↓

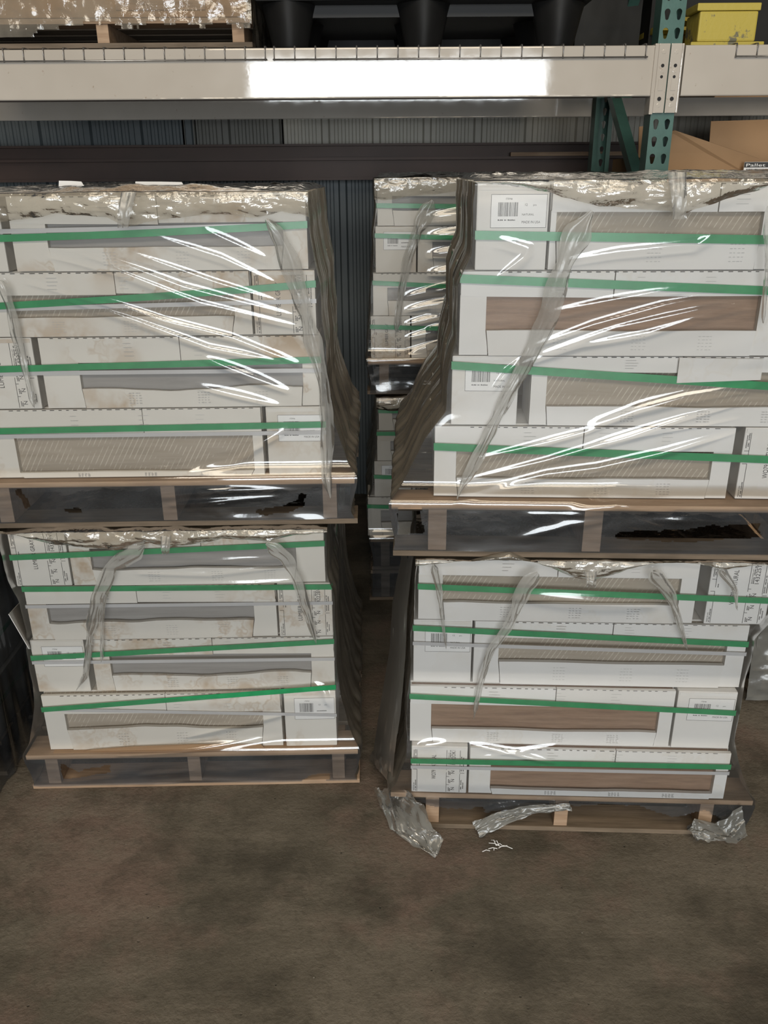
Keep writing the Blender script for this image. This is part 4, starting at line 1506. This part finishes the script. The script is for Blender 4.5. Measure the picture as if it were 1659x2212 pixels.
CO = (0.98, 3.22, 0)
sheet(cb, 'front_flap', [at(1440, 400, 3.21, CO), at(1655, 400, 3.21, CO), at(1638, 342, 3.19, CO), at(1457, 281, 3.16, CO), at(1440, 285, 3.17, CO)], 0.005, 'kraft')
sheet(cb, 'back_flap', [at(1525, 400, 3.80, CO), at(1760, 400, 3.80, CO), at(1760, 255, 3.80, CO), at(1535, 262, 3.80, CO)], 0.005, 'kraft')
sheet(cb, 'side_flap', [at(1376, 400, 3.5, CO), at(1389, 400, 3.5, CO), at(1392, 272, 3.5, CO), at(1380, 274, 3.5, CO)], 0.005, 'kraft')

# pallet tag with barcode at the right edge
tg = thing('pallet_tag', 'white pallet tag with black heading and barcode at the right edge', 'label', (0, 0, 0))
TO = (0, 0, 0)
tf = Frame(0, 3.15, 0)
tx0, tz1 = tf.on(1609, 350)
tx1, tz0 = tf.on(1710, 392)
tg.location = tf.w(tx0, 0, tz0)
tg.rotation_euler = (0, 0, tf.yaw)
w, h = tx1 - tx0, tz1 - tz0
b = MB()
b.box(0, w, 0, 0.006, -0.09, h)
b.build('tag_card', M['sticker'], tg)
b = MB()
b.box(0, w, -0.0006, 0, h * 0.72, h * 0.99)
hd = b.build('tag_heading', M['tape'], tg)
b = MB()
put_text(b, 'Pallet ID', 0.004, h * 0.77, h * 0.16, -0.001, length=w * 0.62)
tag(b.build('lettering', M['sticker'], hd), kind='stuff')
b = MB()
x = 0.008
rs = random.Random(5)
while x < w - 0.01:
    q = rs.choice((0.0012, 0.002, 0.003))
    b.rect(x, x + q, 0.004, h * 0.66, -0.0006)
    x += q + rs.choice((0.001, 0.0018))
tag(b.build('barcode', M['ink'], tg), kind='stuff')

# wood sliver lying on the girt
g = Frame(0, 4.40, 0)
x0, z0 = g.on(1103, 340)
x1, z1 = g.on(1282, 336)
b = MB()
b.box(0, x1 - x0 + 0.2, 0, 0.03, 0, 0.018)
o = b.build('wood_lath', M['pine'], None, bevel=0.002)
o.location = (x0, 4.402, gm + 0.0125)
tag(o, 'thin pale wood lath lying on the brown girt', 'wood lath')

# ------------------------------------------------------------------ neighbours at the frame edges
FN = Frame(-2.17, 1.84, R(1.0))
for lev, (zt, nm, zs5) in enumerate(((0.0, 'lower', (0.84, 0.665, 0.49, 0.315, 0.135)), (0.85, 'upper', (1.69, 1.515, 1.34, 1.165, 0.985)))):
    wood_pallet(FN, 0, 0.99, -0.03, 0.95, zt + 0.002, zs5[4] - 0.002, 'shadowed pallet under the %s stack at the far left edge' % nm, mat='old_shaded_wood')
    for i in range(4):
        z1, z0 = zs5[i], zs5[i + 1]
        off = (0.0, 0.012, -0.006, 0.008)[i]
        b = MB()
        b.box(0, BW, 0, BL, 0, z1 - z0 - 0.002)
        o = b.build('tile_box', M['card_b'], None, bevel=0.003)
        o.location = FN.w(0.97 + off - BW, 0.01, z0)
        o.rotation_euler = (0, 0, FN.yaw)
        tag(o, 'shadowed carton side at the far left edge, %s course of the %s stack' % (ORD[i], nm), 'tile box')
        strap_band('packing_strap', FN, 0.2, 0.97 + off, 0.01, 0.01 + BL, z0 + 0.1, z0 + 0.1, 0.0165, 'strap', 'dim green strap at the far left edge, %s course of the %s stack' % (ORD[i], nm), 'strap', 'green packing straps', off=0.002)
    t = thing('shrink_film', 'dusty film tinted with shade on the %s stack at the far left edge' % nm, 'plastic film', FN.w(0, 0, 0), FN.yaw)
    Yg, Zg = np.meshgrid(np.linspace(-0.02, 0.9, 90), np.linspace(zt + 0.01, zs5[0], 80))
    P = np.stack([1.0 + 0.012 * fbm(Yg * 22, Zg * 2, 400 + lev, 3), Yg, Zg], -1)
    grid_mesh('side_sheet', P, 'film_pocket', t)  # film tint carries the shade of this side

# leaning printed sheet between the left stacks
lc = Frame(-1.10, 2.16, R(20))
sh = thing('label_sheet', 'bent white label sheet with N N print at the left edge', 'label', (0, 0, 0))
pa, pb, pc, pd = at(18, 1327, 2.02, (0, 0, 0)), at(62, 1280, 2.36, (0, 0, 0)), at(95, 1400, 2.36, (0, 0, 0)), at(62, 1402, 2.08, (0, 0, 0))
sh.location = pd
sub = lambda p: (p[0] - pd[0], p[1] - pd[1], p[2] - pd[2])
q = [Vector(sub(p)) for p in (pd, pc, pb, pa)]
card = sheet(sh, 'sheet', [tuple(k) for k in q], 0.0015, 'sticker')


def quad_map(s_, r_):
    return q[0] * (1 - s_) * (1 - r_) + q[1] * s_ * (1 - r_) + q[2] * s_ * r_ + q[3] * (1 - s_) * r_


nn = (q[1] - q[0]).cross(q[3] - q[0]).normalized()
nn = nn if nn.y < 0 else -nn
b = MB()
for ch, s0, r0, hh in (('N', 0.15, 0.72, 0.16), ('N', 0.6, 0.74, 0.16)):
    vs, fs = text_geo(ch)
    b.merge([tuple(quad_map(s0 + a * hh * 1.1, r0 + c * hh) + nn * 0.0025) for a, c in vs], fs)
for k in range(7):
    r0 = 0.52 - k * 0.065
    b.merge([tuple(quad_map(a, c) + nn * 0.0025) for a, c in ((0.2, r0), (0.8, r0 - 0.01), (0.8, r0 + 0.02), (0.2, r0 + 0.03))], [(0, 1, 2, 3)])
tag(b.build('lettering', M['ink'], card), kind='stuff')

# wrapped pallet past the right edge
FQ = Frame(1.30, 2.52, R(-3))
wood_pallet(FQ, 0.0, 1.0, 0.0, 0.62, 0.0, 0.126, 'floor pallet of the wrapped load at the far right edge', mat='old_shaded_wood')
t = thing('cardboard_carton', 'plain carton inside the wrapped load at the far right edge', 'carton', FQ.w(0.06, 0.04, 0.128), FQ.yaw)
b = MB()
b.box(0, 0.88, 0, 0.55, 0, 0.5)
b.build('carton_body', M['card_b'], t, bevel=0.004)
b = MB()
b.box(0.3, 0.36, -0.001, 0, 0.0, 0.5)
b.build('sealing_tape', M['kraft'], t)
t = thing('shrink_film', 'grey wrinkled film on the load at the far right edge', 'plastic film', FQ.w(0, 0, 0), FQ.yaw)
Xg, Zg = np.meshgrid(np.linspace(-0.02, 1.0, 120), np.linspace(0.01, 0.68, 90))
k = np.clip(1 - (Zg - 0.1) / 0.5, 0, 1)
P = np.stack([Xg, 0.03 - 0.06 * k - 0.02 * np.abs(fbm(Xg * 7 + Zg * 12, Zg * 14 - Xg * 5, 501, 3)), Zg], -1)
grid_mesh('front_sheet', P, 'film_grey', t)
Yg, Zg = np.meshgrid(np.linspace(-0.02, 0.62, 90), np.linspace(0.01, 0.68, 90))
k = np.clip(1 - (Zg - 0.1) / 0.5, 0, 1)
P = np.stack([0.04 - 0.06 * k - 0.015 * np.abs(fbm(Yg * 12, Zg * 12, 502, 3)), Yg, Zg], -1)
grid_mesh('side_sheet', P[:, ::-1], 'film_grey', t)

# scraps on top of the upper left load
for k, (u, v, w, h, lab) in enumerate(((155, 399, 0.07, 0.016, 'small torn white paper scrap on top of the upper left load'), (345, 393, 0.13, 0.013, 'long torn white paper scrap on top of the upper left load'))):
    f2 = Frame(0, 2.26, 0)
    x, z = f2.on(u, v)
    t = thing('paper_scrap', lab, 'paper scrap', (x, 2.26, 1.722), 0, 'paper scraps')
    b = MB()
    b.prism([(-w / 2, -0.004), (w / 2, -0.004), (w / 2 - 0.01, h * 0.9), (0, h), (-w / 2 + 0.004, h * 1.05)], 0, 0.002)
    b.build('torn_panel', M['sticker'], t)
    b = MB()
    b.box(-w / 2, w / 2, 0, 0.05, -0.006, -0.004)
    b.build('folded_base', M['sticker'], t)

↑

- **What you should do**
Show every line of the listing in which the string "location" can be found.

- **Reply to the task**
tg.location = tf.w(tx0, 0, tz0)
o.location = (x0, 4.402, gm + 0.0125)
        o.location = FN.w(0.97 + off - BW, 0.01, z0)
sh.location = pd